Having clear targets also for debt-to-GDP ratio, for example, means having the supporting information. You get a fiscal sustainability report from the parliamentary budget office serving parliamentarians. It would be really helpful if, accompanying the budget, there would be a report from the government on fiscal sustainability, showing whether the federal principal structure is sustainable today and also with the measures proposed in the upcoming budget.
This is something very important. There was a discussion this morning at Canada 2020, an event on health care. There is a significant fiscal imbalance between the federal and the provincial government, and that doesn't fully consider the pressures the federal government has within its own jurisdiction.

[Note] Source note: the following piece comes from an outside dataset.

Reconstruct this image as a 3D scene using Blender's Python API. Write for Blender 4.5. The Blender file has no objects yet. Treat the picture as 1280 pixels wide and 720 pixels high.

We talked about infrastructure, aboriginal considerations, innovation, and major agendas that are coming at the federal level. All of these have to be baked into this type of analysis of the budget to look at what it means not just for the next two years or three years but also for the next five years. How will debt to GDP be impacted with all the new measures, and what does that look like over the long term, in the 75-year type of projections that the PBO does?
That type of transparency, we feel, would help parliamentarians understand the broader fiscal context of these decisions, and that transparency would also help you to hold the government to account on the targets they have set out.